Labour is two-faced on climate change

Publicly, the New Zealand government is committed to action on climate change. After fifteen years of foot-dragging, they finally seem to be on the verge of implementing policy (of course, we've been there before), and have openly talked of bold targets such as carbon neutrality. In private - or rather, in international negotiations away from the public view - they seem to be pursuing a rather different agenda:

Industrial nations were deadlocked on Thursday about whether to set stringent 2020 goals for cutting greenhouse gases at a first U.N. session about long-term climate targets, delegates said.

A draft text at the Vienna meeting said rich countries should recognize a need for cuts of between 25 and 40 percent below 1990 levels by 2020 to avert the worst effects of climate change.

Russia, Japan, Canada, New Zealand and Switzerland objected that such goals would be too demanding after a first period of the U.N. Kyoto Protocol, the main plan for fighting global warming, ends in 2012, delegates said.

(Emphasis added).

Two-faced, lying, ratfink bastards.
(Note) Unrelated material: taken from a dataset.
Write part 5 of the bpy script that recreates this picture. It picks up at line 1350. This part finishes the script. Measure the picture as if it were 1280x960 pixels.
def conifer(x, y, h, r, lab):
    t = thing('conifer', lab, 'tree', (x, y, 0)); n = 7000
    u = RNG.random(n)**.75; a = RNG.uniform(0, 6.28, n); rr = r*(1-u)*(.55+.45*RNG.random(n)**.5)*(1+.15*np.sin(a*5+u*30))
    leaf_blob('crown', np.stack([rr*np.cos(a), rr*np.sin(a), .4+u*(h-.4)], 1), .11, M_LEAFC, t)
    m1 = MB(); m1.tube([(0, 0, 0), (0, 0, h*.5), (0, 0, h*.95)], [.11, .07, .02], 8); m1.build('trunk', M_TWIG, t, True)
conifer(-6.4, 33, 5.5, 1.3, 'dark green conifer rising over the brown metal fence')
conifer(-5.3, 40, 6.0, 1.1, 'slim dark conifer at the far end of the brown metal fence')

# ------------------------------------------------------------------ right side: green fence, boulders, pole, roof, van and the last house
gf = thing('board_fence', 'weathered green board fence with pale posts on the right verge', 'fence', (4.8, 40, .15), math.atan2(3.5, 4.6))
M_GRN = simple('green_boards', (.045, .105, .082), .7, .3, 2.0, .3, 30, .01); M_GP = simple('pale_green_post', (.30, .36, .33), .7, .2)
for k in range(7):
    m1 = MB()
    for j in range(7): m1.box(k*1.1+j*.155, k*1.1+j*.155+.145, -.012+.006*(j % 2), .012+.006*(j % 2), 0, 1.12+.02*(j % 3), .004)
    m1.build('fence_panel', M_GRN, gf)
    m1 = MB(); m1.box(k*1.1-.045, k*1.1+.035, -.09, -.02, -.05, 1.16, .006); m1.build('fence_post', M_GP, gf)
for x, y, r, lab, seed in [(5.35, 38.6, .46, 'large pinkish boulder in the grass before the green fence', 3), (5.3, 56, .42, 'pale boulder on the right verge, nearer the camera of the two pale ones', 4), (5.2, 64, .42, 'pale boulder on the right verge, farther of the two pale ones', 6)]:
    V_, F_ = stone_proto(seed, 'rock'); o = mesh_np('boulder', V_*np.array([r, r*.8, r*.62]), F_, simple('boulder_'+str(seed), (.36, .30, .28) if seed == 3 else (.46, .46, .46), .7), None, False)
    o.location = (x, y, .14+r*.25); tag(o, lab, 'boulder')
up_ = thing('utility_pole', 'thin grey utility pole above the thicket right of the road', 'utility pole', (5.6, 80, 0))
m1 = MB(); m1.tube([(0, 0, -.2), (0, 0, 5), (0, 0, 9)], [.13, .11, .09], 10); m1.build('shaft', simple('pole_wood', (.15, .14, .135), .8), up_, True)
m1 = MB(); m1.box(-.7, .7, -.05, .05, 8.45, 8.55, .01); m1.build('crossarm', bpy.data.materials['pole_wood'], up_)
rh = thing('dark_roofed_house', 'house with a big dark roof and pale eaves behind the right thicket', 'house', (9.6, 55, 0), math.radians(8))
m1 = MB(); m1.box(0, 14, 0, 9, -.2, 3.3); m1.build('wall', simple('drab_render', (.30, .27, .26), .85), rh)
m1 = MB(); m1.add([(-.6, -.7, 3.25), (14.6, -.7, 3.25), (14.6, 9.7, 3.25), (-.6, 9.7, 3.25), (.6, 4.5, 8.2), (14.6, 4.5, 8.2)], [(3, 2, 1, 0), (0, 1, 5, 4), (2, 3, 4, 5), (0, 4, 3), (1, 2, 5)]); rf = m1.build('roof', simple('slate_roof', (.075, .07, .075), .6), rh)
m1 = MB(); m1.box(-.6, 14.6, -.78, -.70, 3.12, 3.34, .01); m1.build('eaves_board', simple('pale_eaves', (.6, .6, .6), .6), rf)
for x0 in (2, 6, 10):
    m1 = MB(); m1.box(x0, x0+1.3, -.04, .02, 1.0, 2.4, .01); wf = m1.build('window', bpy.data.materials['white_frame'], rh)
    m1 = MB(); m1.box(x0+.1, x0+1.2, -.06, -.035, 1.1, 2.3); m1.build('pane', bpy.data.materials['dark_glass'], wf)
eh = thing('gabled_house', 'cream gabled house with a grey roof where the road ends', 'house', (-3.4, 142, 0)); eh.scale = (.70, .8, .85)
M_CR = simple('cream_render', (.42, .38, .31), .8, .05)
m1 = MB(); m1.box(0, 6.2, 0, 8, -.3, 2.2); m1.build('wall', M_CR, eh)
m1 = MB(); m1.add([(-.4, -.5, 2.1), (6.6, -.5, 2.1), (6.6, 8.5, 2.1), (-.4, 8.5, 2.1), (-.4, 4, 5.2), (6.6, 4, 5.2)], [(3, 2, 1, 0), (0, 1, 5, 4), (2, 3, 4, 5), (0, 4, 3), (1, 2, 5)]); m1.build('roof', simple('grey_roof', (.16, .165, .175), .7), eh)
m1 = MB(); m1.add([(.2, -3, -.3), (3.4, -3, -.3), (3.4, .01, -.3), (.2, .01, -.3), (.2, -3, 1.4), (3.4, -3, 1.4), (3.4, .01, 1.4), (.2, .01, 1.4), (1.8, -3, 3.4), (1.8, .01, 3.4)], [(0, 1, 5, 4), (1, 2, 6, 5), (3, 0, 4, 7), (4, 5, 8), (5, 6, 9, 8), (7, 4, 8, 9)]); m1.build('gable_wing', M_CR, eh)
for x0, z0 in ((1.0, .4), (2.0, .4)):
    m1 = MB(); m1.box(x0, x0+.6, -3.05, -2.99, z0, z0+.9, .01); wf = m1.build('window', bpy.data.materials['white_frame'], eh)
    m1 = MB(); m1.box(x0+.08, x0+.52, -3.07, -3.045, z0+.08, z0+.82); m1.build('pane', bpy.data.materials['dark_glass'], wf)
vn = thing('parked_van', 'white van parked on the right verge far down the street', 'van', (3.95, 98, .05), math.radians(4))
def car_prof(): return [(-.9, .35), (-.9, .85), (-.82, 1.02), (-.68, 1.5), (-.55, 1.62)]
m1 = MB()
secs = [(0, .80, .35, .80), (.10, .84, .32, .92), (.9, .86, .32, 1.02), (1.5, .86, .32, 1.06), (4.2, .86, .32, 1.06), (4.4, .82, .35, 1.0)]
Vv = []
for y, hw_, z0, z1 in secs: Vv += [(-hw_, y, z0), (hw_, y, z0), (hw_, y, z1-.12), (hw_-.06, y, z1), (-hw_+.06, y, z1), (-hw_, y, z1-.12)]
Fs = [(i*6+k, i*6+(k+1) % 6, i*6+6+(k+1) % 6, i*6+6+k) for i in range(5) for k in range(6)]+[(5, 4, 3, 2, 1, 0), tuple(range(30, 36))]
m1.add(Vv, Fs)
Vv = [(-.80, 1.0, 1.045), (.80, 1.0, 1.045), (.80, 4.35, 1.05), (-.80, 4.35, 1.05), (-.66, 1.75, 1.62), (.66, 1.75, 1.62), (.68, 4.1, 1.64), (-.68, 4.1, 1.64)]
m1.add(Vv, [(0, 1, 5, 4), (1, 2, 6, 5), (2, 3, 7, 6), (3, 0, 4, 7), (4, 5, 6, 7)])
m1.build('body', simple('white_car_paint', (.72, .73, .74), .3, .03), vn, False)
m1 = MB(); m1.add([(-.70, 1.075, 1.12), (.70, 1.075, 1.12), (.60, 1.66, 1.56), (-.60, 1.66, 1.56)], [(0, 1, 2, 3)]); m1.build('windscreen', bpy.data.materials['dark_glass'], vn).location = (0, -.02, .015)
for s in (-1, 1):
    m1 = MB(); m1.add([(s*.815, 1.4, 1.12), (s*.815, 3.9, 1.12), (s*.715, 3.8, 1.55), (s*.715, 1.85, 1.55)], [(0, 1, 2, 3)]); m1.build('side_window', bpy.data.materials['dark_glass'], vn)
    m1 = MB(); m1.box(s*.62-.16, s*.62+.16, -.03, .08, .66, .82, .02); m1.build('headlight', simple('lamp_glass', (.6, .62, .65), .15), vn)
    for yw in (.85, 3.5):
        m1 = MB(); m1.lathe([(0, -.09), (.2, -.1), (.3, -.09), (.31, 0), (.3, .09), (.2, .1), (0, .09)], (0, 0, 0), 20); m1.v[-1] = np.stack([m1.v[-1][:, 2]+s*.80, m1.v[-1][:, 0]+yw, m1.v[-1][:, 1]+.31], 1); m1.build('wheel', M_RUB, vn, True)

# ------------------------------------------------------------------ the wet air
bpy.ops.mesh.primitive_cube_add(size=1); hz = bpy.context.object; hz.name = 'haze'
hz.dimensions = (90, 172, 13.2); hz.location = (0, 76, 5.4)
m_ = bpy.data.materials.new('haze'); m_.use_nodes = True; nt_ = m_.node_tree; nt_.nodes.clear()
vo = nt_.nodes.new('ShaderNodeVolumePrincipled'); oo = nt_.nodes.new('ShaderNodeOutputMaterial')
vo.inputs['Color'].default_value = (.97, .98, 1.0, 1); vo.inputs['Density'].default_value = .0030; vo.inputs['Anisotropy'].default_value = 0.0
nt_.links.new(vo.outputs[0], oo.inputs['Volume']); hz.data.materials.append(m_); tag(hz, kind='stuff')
Having deliberately dragged our feet for fifteen years and repeatedly failed to implement policy, we're now using that failure as an excuse to further lower the bar. The problem is that the planet can't afford to - the Stern Report made it quite clear that we need to cut global emissions by at least 50% by 2050 if we are to have a reasonable chance of avoiding dangerous levels of climate change, and that this gets harder and harder the longer we delay. In the face of this, refusing to act is choosing to murder the world's poor. It means telling our Pacific neighbours to learn to swim. And that is not something any New Zealand government, let alone a Labour one, should be doing.
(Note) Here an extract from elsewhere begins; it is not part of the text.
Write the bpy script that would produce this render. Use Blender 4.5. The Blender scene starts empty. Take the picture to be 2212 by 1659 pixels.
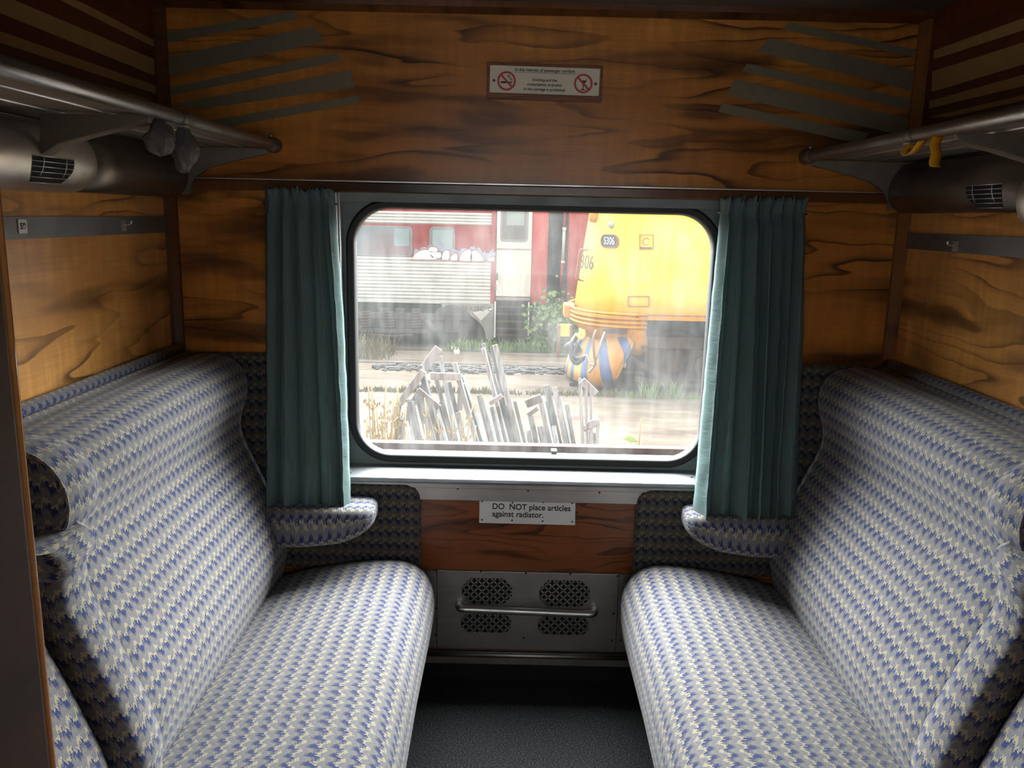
import bpy, bmesh, math, random
from mathutils import Vector, Matrix, noise
random.seed(7)
PI = math.pi
sc = bpy.context.scene
col = sc.collection

# ------------------------------------------------------------------ camera
FPX, IW, IH = 1800.0, 2212.0, 1659.0
PITCH, ROLL = math.radians(11.4), math.radians(1.25)
CAM = Vector((0, 0, 1.5))
FWD = Vector((0, math.cos(PITCH), -math.sin(PITCH)))
_r = Vector((1, 0, 0)); _u = _r.cross(FWD)
RIGHT = _r * math.cos(ROLL) + _u * math.sin(ROLL)
UP = _u * math.cos(ROLL) - _r * math.sin(ROLL)
cd = bpy.data.cameras.new('camera'); cam = bpy.data.objects.new('camera', cd); col.objects.link(cam)
cd.sensor_width = 36; cd.lens = FPX / IW * 36; cd.clip_start = 0.02; cd.clip_end = 300
m = Matrix.Identity(4)
for i in range(3):
    m[i][0] = RIGHT[i]; m[i][1] = UP[i]; m[i][2] = -FWD[i]; m[i][3] = CAM[i]
cam.matrix_world = m
sc.camera = cam

def _ray(px, py):
    return FWD + RIGHT * ((px - IW / 2) / FPX) - UP * ((py - IH / 2) / FPX)
def atY(px, py, Y):
    d = _ray(px, py); return CAM + d * (Y / d.y)
def atX(px, py, X):
    d = _ray(px, py); return CAM + d * (X / d.x)
def atZ(px, py, Z):
    d = _ray(px, py); return CAM + d * ((Z - 1.5) / d.z)

# ------------------------------------------------------------------ light
w = bpy.data.worlds.new('world'); sc.world = w; w.use_nodes = True
bg = w.node_tree.nodes['Background']
bg.inputs[0].default_value = (0.86, 0.94, 1.0, 1); bg.inputs[1].default_value = 1.6
sl = bpy.data.lights.new('sun', 'SUN'); so = bpy.data.objects.new('sun', sl); col.objects.link(so)
sl.energy = 26.0; sl.angle = math.radians(104); sl.color = (0.95, 0.98, 1.0)
SUN_EL = math.radians(41)
so.rotation_euler = Vector((-0.05, -math.cos(SUN_EL), -math.sin(SUN_EL))).to_track_quat('-Z', 'Y').to_euler()
so.location = (0, 30, 20)
def portal(name, loc, rot, sx, sy):
    l = bpy.data.lights.new(name, 'AREA'); l.shape = 'RECTANGLE'; l.size = sx; l.size_y = sy
    l.cycles.is_portal = True
    o = bpy.data.objects.new(name, l); col.objects.link(o); o.location = loc; o.rotation_euler = rot
portal('window_portal', (0.06, 2.80, 1.10), (-PI / 2, 0, 0), 1.2, 0.86)
portal('corridor_portal', (0.05, -1.02, 1.45), (PI / 2, 0, 0), 1.6, 0.8)
sc.view_settings.view_transform = 'Standard'
sc.view_settings.look = 'None'
sc.view_settings.exposure = 1.48
sc.view_settings.gamma = 1.0
sc.view_settings.use_curve_mapping = False
sc.cycles.max_bounces = 10; sc.cycles.diffuse_bounces = 6; sc.cycles.transparent_max_bounces = 16
sc.cycles.sample_clamp_indirect = 6.0
sc.cycles.caustics_reflective = False; sc.cycles.caustics_refractive = False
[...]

There will be consequences for this. It is simply untenable for a country to pimp itself internationally as "100% pure", and use its clean and green image to attract tourists and sell food, while deliberately and calculatedly working to destroy the environment and condemn millions to death. Hypocrisy just doesn't sell, and we can expect European companies to make full use of our government's cowardly and morally indefensible position in advertising against us. That is, if the EU just doesn't stick a carbon tax on our exports for being so dirty.